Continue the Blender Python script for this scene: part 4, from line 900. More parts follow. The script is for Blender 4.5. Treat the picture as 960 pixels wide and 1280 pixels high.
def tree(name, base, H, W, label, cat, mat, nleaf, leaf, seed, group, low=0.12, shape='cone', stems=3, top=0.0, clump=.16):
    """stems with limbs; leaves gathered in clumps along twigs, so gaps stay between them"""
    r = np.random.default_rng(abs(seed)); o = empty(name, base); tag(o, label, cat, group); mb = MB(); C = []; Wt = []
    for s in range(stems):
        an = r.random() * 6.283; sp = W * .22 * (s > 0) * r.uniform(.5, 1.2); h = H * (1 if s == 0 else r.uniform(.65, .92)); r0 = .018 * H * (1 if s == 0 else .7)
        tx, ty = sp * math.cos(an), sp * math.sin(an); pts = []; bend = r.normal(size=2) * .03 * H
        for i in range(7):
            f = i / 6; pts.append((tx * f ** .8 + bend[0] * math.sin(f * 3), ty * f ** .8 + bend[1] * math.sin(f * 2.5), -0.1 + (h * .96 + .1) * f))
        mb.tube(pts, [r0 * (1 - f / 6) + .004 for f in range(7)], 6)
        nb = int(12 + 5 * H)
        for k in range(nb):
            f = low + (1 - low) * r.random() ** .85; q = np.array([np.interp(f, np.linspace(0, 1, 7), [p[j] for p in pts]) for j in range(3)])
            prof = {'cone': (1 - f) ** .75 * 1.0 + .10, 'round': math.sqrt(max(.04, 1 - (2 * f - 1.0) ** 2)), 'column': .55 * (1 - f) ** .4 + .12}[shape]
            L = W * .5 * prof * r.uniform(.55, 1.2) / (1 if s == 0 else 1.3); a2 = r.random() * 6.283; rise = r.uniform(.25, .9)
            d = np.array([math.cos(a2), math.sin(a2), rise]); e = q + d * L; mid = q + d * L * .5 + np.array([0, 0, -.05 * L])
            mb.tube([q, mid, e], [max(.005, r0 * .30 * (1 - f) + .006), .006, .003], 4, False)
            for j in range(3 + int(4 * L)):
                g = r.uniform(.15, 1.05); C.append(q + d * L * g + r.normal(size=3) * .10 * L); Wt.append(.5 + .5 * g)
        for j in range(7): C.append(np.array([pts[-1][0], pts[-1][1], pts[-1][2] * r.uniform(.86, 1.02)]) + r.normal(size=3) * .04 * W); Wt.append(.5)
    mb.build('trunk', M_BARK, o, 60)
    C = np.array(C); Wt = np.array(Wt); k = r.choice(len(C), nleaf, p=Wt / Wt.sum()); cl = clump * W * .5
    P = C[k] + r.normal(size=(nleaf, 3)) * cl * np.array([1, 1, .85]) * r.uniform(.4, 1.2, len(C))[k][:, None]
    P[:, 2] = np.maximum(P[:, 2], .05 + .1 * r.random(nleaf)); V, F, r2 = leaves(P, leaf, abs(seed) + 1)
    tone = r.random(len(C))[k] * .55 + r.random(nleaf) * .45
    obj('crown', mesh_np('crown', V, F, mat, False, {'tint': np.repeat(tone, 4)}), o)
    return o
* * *
• _Task_:
Transcribe the material above word for word.

• _The reply_:
Continue the Blender Python script for this scene: part 4, from line 900. More parts follow. The script is for Blender 4.5. Treat the picture as 960 pixels wide and 1280 pixels high.
def tree(name, base, H, W, label, cat, mat, nleaf, leaf, seed, group, low=0.12, shape='cone', stems=3, top=0.0, clump=.16):
    """stems with limbs; leaves gathered in clumps along twigs, so gaps stay between them"""
    r = np.random.default_rng(abs(seed)); o = empty(name, base); tag(o, label, cat, group); mb = MB(); C = []; Wt = []
    for s in range(stems):
        an = r.random() * 6.283; sp = W * .22 * (s > 0) * r.uniform(.5, 1.2); h = H * (1 if s == 0 else r.uniform(.65, .92)); r0 = .018 * H * (1 if s == 0 else .7)
        tx, ty = sp * math.cos(an), sp * math.sin(an); pts = []; bend = r.normal(size=2) * .03 * H
        for i in range(7):
            f = i / 6; pts.append((tx * f ** .8 + bend[0] * math.sin(f * 3), ty * f ** .8 + bend[1] * math.sin(f * 2.5), -0.1 + (h * .96 + .1) * f))
        mb.tube(pts, [r0 * (1 - f / 6) + .004 for f in range(7)], 6)
        nb = int(12 + 5 * H)
        for k in range(nb):
            f = low + (1 - low) * r.random() ** .85; q = np.array([np.interp(f, np.linspace(0, 1, 7), [p[j] for p in pts]) for j in range(3)])
            prof = {'cone': (1 - f) ** .75 * 1.0 + .10, 'round': math.sqrt(max(.04, 1 - (2 * f - 1.0) ** 2)), 'column': .55 * (1 - f) ** .4 + .12}[shape]
            L = W * .5 * prof * r.uniform(.55, 1.2) / (1 if s == 0 else 1.3); a2 = r.random() * 6.283; rise = r.uniform(.25, .9)
            d = np.array([math.cos(a2), math.sin(a2), rise]); e = q + d * L; mid = q + d * L * .5 + np.array([0, 0, -.05 * L])
            mb.tube([q, mid, e], [max(.005, r0 * .30 * (1 - f) + .006), .006, .003], 4, False)
            for j in range(3 + int(4 * L)):
                g = r.uniform(.15, 1.05); C.append(q + d * L * g + r.normal(size=3) * .10 * L); Wt.append(.5 + .5 * g)
        for j in range(7): C.append(np.array([pts[-1][0], pts[-1][1], pts[-1][2] * r.uniform(.86, 1.02)]) + r.normal(size=3) * .04 * W); Wt.append(.5)
    mb.build('trunk', M_BARK, o, 60)
    C = np.array(C); Wt = np.array(Wt); k = r.choice(len(C), nleaf, p=Wt / Wt.sum()); cl = clump * W * .5
    P = C[k] + r.normal(size=(nleaf, 3)) * cl * np.array([1, 1, .85]) * r.uniform(.4, 1.2, len(C))[k][:, None]
    P[:, 2] = np.maximum(P[:, 2], .05 + .1 * r.random(nleaf)); V, F, r2 = leaves(P, leaf, abs(seed) + 1)
    tone = r.random(len(C))[k] * .55 + r.random(nleaf) * .45
    obj('crown', mesh_np('crown', V, F, mat, False, {'tint': np.repeat(tone, 4)}), o)
    return o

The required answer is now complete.